Die Joyce-Rezeption in der deutschsprachigen Erzählliteratur nach 1945
Maren Jäger
Kein englischsprachiger Autor hat einen ähnlich intensiven und nachhaltigen Einfluss auf die Prosa des 20. Jahrhunderts ausgeübt wie James Joyce und sein Roman Ulysses. Alfred Döblin, Hermann Broch und Hans Henny Jahnn sind Vertreter einer ersten Generation deutschsprachiger Autoren, die für ihr Bemühen um eine adäquate narrative Repräsentation moderner Erfahrungswelten die radikalen Erzählexperimente des Iren fruchtbar gemacht haben. Nach der Epochenzäsur des Zweiten Weltkriegs stellte sich deutschen Erzählern das Problem der Darstellbarkeit einer drastisch gewandelten Realität und ihrer Erfahrung in verschärftem Maße. Vor allem durch den Rückgriff auf Joyce werden Wolfgang Koeppen, Arno Schmidt, Uwe Johnson und Wolfgang Hildesheimer zu Protagonisten einer „zweiten Avantgarde“, die aus der Wiederentdeckung und -belebung der internationalen Moderne produktive Impulse bezieht.
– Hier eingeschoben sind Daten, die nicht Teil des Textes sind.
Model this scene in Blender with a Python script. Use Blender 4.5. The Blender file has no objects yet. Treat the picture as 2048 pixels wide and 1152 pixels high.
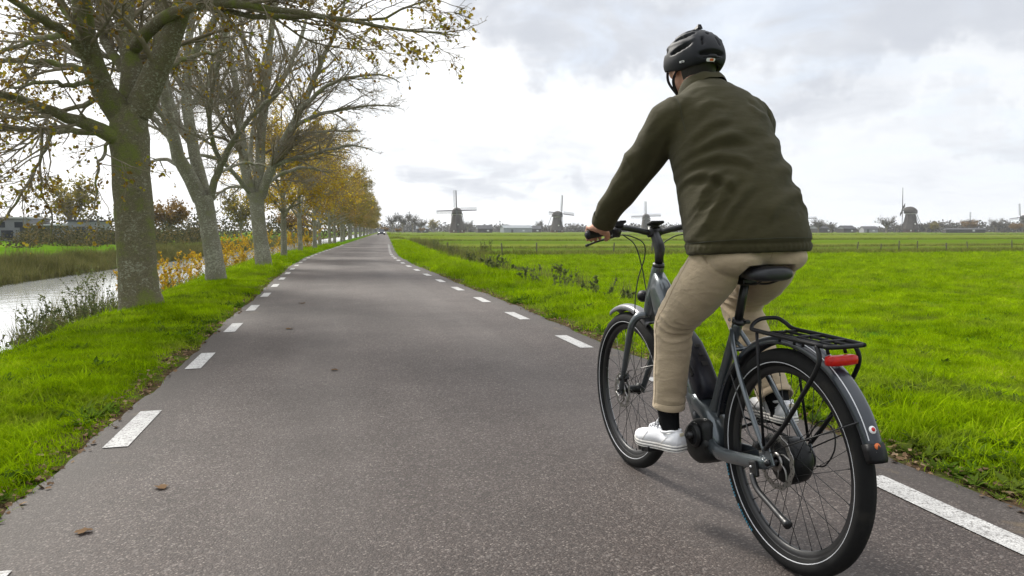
import bpy, math, random
import numpy as np
from mathutils import Vector, Matrix

# ------------------------------------------------------------------ scene, camera, sky, sun
scn = bpy.context.scene
COL = scn.collection
R = math.radians
CAM_H, CAM_YAW, CAM_PITCH = 1.081, R(13.388), R(4.3125)
cam_data = bpy.data.cameras.new('camera')
cam_data.sensor_width = 36.0
cam_data.lens = 1525.0 / 2048.0 * 36.0
cam_data.clip_start, cam_data.clip_end = 0.05, 9000.0
cam = bpy.data.objects.new('camera', cam_data)
COL.objects.link(cam)
cam.location = (0, 0, CAM_H)
cam.rotation_euler = (R(90) - CAM_PITCH, 0, -CAM_YAW)
scn.camera = cam
scn.view_settings.view_transform = 'Standard'
scn.view_settings.look = 'None'
scn.view_settings.gamma = 1.0
scn.view_settings.use_curve_mapping = False
scn.view_settings.exposure = 0.45
scn.cycles.max_bounces = 8
scn.cycles.diffuse_bounces = 3
scn.cycles.glossy_bounces = 3
scn.cycles.transmission_bounces = 4
scn.cycles.transparent_max_bounces = 6
scn.cycles.use_denoising = True
scn.cycles.caustics_reflective = False
scn.cycles.caustics_refractive = False

SUN_AZ, SUN_EL = R(-24), R(38)          # azimuth from +Y (the road), clockwise; a low November sun ahead on the left
SUN_DIR = Vector((math.sin(SUN_AZ) * math.cos(SUN_EL), math.cos(SUN_AZ) * math.cos(SUN_EL), math.sin(SUN_EL)))
sun_data = bpy.data.lights.new('sun', 'SUN')
sun_data.energy = 3.8
sun_data.angle = R(10)
sun_data.color = (1.0, 0.955, 0.88)
sun = bpy.data.objects.new('sun', sun_data)
COL.objects.link(sun)
sun.rotation_euler = SUN_DIR.to_track_quat('Z', 'Y').to_euler()
sun.location = (0, 0, 60)


class NT:
    """small helper round a node tree"""
    def __init__(s, tree):
        s.t = tree
        s.t.nodes.clear()

    def n(s, typ, **kw):
        nd = s.t.nodes.new(typ)
        for k, v in kw.items():
            if k.startswith('_'):
                setattr(nd, k[1:], v)
            else:
                key = k.replace('__', ' ')
                sock = nd.inputs[int(key[1:])] if key[0] == 'i' and key[1:].isdigit() else nd.inputs[key]
                if hasattr(v, 'is_output') or hasattr(v, 'links'):
                    s.t.links.new(v, sock)
                else:
                    sock.default_value = v
        return nd

    def l(s, a, b):
        s.t.links.new(a, b)

    def math(s, op, a, b=0.0, c=None, clamp=False):
        nd = s.t.nodes.new('ShaderNodeMath')
        nd.operation = op
        nd.use_clamp = clamp
        for i, v in enumerate((a, b, c)):
            if v is None:
                continue
            if hasattr(v, 'links'):
                s.t.links.new(v, nd.inputs[i])
            else:
                nd.inputs[i].default_value = v
        return nd.outputs[0]

    def vmath(s, op, a, b=None, scale=None):
        nd = s.t.nodes.new('ShaderNodeVectorMath')
        nd.operation = op
        for i, v in enumerate((a, b)):
            if v is None:
                continue
            if hasattr(v, 'links'):
                s.t.links.new(v, nd.inputs[i])
            else:
                nd.inputs[i].default_value = v
        if scale is not None:
            if hasattr(scale, 'links'):
                s.t.links.new(scale, nd.inputs['Scale'])
            else:
                nd.inputs['Scale'].default_value = scale
        return nd

    def noise(s, vec, scale, detail=4.0, rough=0.55, dist=0.0, dim='3D'):
        nd = s.n('ShaderNodeTexNoise', _noise_dimensions=dim, Scale=scale, Detail=detail, Roughness=rough, Distortion=dist)
        if vec is not None:
            s.l(vec, nd.inputs['Vector'])
        return nd.outputs[0]

    def ramp(s, fac, stops, interp='LINEAR'):
        nd = s.t.nodes.new('ShaderNodeValToRGB')
        nd.color_ramp.interpolation = interp
        els = nd.color_ramp.elements
        while len(els) < len(stops):
            els.new(0.5)
        for e, (p, c) in zip(els, stops):
            e.position = p
            c = (c, c, c) if isinstance(c, (int, float)) else c
            e.color = (c[0], c[1], c[2], 1.0)
        s.l(fac, nd.inputs[0])
        return nd.outputs[0]

    def mix(s, fac, a, b, blend='MIX'):
        nd = s.t.nodes.new('ShaderNodeMix')
        nd.data_type = 'RGBA'
        nd.blend_type = blend
        for i, v in ((0, fac), (6, a), (7, b)):
            if hasattr(v, 'links'):
                s.t.links.new(v, nd.inputs[i])
            else:
                nd.inputs[i].default_value = v if i == 0 else (v[0], v[1], v[2], 1.0)
        return nd.outputs[2]

    def smooth(s, x, a, b):
        nd = s.n('ShaderNodeMapRange', _interpolation_type='SMOOTHSTEP', Value=x)
        nd.inputs['From Min'].default_value = a
        nd.inputs['From Max'].default_value = b
        return nd.outputs[0]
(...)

Die Wege und Spuren des Einflusses biographisch und literarhistorisch anhand detaillierter Textanalysen herauszuarbeiten, die Kontinuität avantgardistischer Impulse über den „Nullpunkt der Literatur“ hinaus nachzuzeichnen und die spezifischen Positionen der behandelten Autoren schärfer als bisher zu konturieren, sind die Ziele dieser Studie.